The creation of an organization or a mechanism for peace and security in Northeast Asia that encompasses security, economic and human rights and humanitarian concerns would be another important initiative. The new framework could draw from the experience of the Helsinki Final Act and the Organization for Security and Cooperation in Europe. I was in the State Department when the Helsinki process held its first review meetings and saw that discussions among countries with totally different systems and motivations could yield results. A process in Asia should allow for regular discussions and review meetings of a wide range of human security issues, such as freedom of movement, family reunifications, free flow of information and ideas, and compliance with human rights and humanitarian standards. It could also be the umbrella for scientific, educational and cultural exchanges, expanded contact among NGOs, and improved access for journalists. In its 1992 basic agreement with South Korea, North Korea actually agreed to some of these initiatives. North Korea has also ratified some of the major international human rights agreements and might be more willing to face up to its international obligations within a regional framework from which it could accrue political and economic benefits. Creating such a forum will not be easy to achieve but exploration of the possibility should begin in earnest. Non-governmental meetings have already begun. Congressional hearings need now to be held. The North Korean Human Rights Act calls for the U.S. to explore the possibility of a regional human rights dialogue with North Korea modeled on the Helsinki process.

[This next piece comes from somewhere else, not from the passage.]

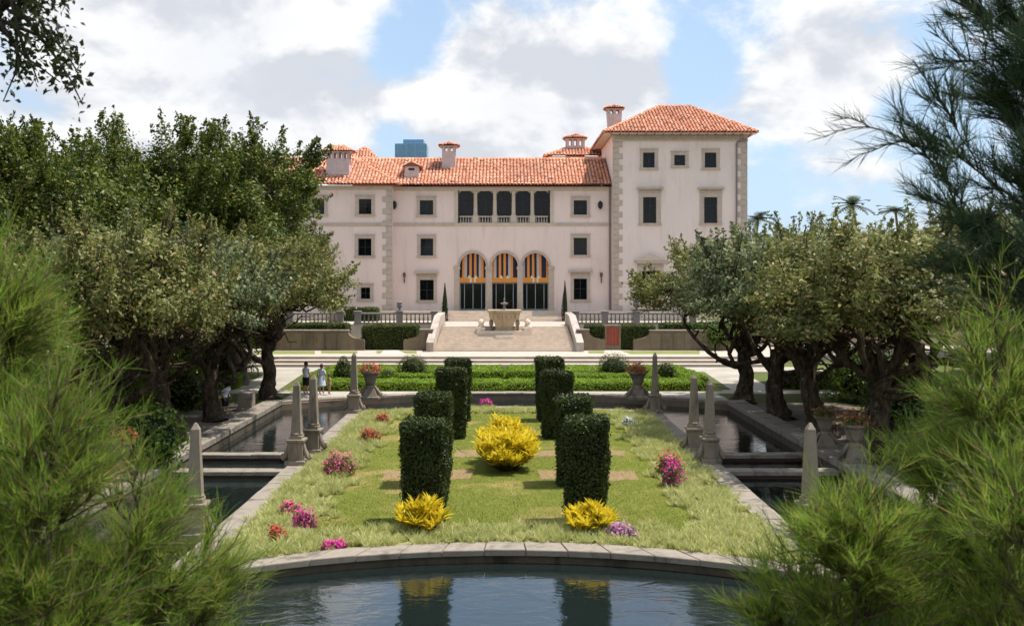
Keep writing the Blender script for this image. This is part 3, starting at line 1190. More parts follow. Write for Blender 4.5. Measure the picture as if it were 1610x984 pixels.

And that leads to my final point — the State Department and Congress should work closely together to ensure the implementation of the North Korean Human Rights Act (amended in 2008). That should mean ensuring full funding for expanded radio broadcasts essential to opening up the population to the world outside. It should mean proactively facilitating the entry of more North Koreans into this country than the 67 plus who have been admitted. It should mean encouraging cultural and educational exchanges that can bring new ideas and thinking to North Koreans about a range of issues. And it should mean implementing expanded human rights and democracy programs for North Korea. The position of special envoy to focus exclusively on human rights in North Korea will also be important. But the position needs to be well integrated into overall U.S. policies and programs toward North Korea. Secretary of State Condoleezza Rice’s public rebuke of the envoy and the envoy’s public criticism of the State Department in his final report did not suggest a coherent policy that could be taken seriously by other governments. An integrated policy should involve all parts of the government – the White House and National Security Council, the relevant bureaus in the State Department such as East Asian affairs; democracy, human rights and labor; international organizations; refugees and migrants; and policy planning; as well as USAID, the Department of Agriculture and other offices. There needs to be an agency wide agenda for human rights which the entire U.S. government can stand behind in a unified manner.

[1] According to the U.S., the North Korean government began to backtrack on an agreement it had reached on the monitoring of food aid, and the U.S. in the fall of 2008 halted its food deliveries to WFP. In March 2009, North Korea asked five U.S. humanitarian NGOs distributing food aid to leave.